A popularidade do futebol cresceu na década de 1960 com a projeção além-fronteiras da seleção nacional e dos rivais lisboetas Sporting e Benfica, que esteve em cinco finais da então Taça dos Campeões Europeus e viu Eusébio a arrebatar a Bola de Ouro em 1965.
“Quando o [ex-selecionador nacional] Otto Glória chegou, implementou uma nova visão e outros modos de treino e de alimentação, conseguindo fazer uma revolução no Benfica e no futebol português. Essa abertura de forma encapotada ao profissionalismo lançou um contexto para que a modalidade tivesse naquela década o sucesso que se sabe”, referiu.

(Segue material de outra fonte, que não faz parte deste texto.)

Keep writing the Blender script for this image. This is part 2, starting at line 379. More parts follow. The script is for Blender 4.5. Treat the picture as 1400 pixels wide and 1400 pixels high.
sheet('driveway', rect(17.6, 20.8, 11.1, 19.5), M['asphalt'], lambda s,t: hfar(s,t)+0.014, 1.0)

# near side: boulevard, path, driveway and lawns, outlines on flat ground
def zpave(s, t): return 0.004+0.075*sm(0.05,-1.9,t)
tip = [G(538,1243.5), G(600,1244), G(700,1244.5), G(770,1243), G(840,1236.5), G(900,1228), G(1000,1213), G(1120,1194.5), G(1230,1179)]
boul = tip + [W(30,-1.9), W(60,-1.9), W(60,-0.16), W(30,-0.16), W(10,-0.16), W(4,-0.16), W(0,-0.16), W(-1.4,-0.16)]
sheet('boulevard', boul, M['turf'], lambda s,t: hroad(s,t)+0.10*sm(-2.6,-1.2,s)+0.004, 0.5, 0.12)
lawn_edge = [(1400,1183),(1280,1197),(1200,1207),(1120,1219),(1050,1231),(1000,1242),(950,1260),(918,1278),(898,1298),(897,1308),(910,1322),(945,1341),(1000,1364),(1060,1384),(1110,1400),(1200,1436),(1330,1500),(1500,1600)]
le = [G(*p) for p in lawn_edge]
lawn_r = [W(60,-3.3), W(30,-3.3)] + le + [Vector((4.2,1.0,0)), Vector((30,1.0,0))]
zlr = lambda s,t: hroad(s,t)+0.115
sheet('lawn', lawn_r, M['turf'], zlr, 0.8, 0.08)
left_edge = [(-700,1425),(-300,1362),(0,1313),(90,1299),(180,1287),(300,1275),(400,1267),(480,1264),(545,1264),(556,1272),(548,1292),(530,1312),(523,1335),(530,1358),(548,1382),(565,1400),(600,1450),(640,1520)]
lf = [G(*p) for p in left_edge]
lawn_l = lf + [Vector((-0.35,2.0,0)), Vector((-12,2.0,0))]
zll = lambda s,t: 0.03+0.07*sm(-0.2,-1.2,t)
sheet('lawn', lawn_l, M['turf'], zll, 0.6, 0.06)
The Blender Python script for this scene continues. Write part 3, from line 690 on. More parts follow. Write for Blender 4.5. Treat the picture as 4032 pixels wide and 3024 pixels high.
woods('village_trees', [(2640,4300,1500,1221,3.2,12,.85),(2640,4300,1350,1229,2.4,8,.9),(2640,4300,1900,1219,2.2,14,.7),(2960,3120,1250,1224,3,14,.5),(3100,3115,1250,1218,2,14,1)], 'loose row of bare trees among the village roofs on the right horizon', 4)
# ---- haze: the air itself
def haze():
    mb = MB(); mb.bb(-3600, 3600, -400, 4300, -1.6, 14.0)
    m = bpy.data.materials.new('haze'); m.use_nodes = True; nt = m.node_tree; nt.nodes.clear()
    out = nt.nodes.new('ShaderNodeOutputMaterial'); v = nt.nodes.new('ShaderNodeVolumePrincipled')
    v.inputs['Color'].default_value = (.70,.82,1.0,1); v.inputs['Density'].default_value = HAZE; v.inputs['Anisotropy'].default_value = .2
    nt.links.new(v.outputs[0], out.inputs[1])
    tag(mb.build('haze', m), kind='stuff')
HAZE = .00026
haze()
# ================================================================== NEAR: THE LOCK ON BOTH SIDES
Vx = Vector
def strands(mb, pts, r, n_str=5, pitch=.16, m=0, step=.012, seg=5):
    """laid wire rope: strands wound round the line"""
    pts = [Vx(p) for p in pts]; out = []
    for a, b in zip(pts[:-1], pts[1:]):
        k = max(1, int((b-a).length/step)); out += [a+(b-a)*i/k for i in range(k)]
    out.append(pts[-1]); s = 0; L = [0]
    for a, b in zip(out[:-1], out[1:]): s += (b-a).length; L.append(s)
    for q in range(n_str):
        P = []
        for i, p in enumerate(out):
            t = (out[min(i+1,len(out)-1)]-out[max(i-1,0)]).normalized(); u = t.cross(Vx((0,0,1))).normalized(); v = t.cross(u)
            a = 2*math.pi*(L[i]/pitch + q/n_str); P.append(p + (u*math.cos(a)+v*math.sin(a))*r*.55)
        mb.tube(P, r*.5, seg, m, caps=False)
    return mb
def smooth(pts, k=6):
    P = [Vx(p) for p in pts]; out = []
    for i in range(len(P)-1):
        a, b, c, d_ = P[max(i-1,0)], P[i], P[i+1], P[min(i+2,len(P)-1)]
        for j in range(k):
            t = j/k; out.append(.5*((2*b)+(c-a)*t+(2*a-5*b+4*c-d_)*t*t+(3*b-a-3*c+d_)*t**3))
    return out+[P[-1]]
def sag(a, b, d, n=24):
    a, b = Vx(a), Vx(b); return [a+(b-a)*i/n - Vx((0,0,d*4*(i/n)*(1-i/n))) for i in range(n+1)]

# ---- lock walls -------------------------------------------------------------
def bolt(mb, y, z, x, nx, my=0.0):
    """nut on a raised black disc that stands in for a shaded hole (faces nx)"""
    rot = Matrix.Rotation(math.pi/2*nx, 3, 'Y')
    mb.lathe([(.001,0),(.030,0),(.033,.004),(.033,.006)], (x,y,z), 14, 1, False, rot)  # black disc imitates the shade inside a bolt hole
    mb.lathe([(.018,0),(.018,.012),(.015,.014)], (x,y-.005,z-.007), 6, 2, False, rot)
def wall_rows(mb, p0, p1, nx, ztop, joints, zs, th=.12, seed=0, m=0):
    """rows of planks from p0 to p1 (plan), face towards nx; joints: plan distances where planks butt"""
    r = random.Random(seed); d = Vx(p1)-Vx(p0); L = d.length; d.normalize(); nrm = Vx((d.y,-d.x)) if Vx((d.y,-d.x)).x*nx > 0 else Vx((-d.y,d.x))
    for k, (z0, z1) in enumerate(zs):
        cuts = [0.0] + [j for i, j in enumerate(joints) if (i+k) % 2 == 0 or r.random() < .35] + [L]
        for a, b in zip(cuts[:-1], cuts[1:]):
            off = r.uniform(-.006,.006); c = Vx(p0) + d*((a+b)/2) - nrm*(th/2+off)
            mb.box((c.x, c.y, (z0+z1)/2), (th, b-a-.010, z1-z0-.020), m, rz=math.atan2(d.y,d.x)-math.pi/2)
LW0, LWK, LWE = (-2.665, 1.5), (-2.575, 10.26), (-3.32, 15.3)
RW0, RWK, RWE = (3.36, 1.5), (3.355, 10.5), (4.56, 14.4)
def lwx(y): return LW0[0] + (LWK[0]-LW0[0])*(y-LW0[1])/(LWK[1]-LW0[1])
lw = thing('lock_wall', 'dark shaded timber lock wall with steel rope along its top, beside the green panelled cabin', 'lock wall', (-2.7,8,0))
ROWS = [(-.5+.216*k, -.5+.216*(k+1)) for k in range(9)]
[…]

Autor das obras “O Estado Novo e o Futebol” e “O Jogo de Salazar - A política e o futebol no Estado Novo", Ricardo Serrado assegura estar na posse de provas documentais que tornam em “mito e falácia” a trilogia ‘Fátima, Futebol e Fado’, frequentemente utilizada na gíria popular para enquadrar um país subjugado durante 41 anos ininterruptos à ditadura.
António de Oliveira Salazar, chefe do Governo entre 1932 e 1968, “era ignorante na matéria e desprezava o futebol da mesma forma como desgostava do fado”, mesmo que a afirmação de Eusébio - oriundo de Moçambique - e os êxitos futebolísticos constituíssem uma oportunidade para melhorar a imagem de uma nação em dificuldades perante os conflitos coloniais em territórios africanos e uma progressiva oposição interna.
“Os meios de esquerda e de extrema-esquerda cultivam muito essa ideia de Portugal ser um país de futebol e de que o futebol havia sido promovido pelo Estado Novo e utilizado para entreter, desvirtuar e adormecer as massas, mas não há fundamento nisso. Eusébio nem sequer foi considerado como o melhor futebolista do mundo em 1966 pelos poderes públicos que Portugal tinha, numa altura em que toda a imprensa internacional o estava a considerar como melhor face a Pelé. Segundo o Estado Novo, cujas algumas ideias eram expressas no Diário da Manhã, era imoral considerar Eusébio melhor que Pelé”, lembrou.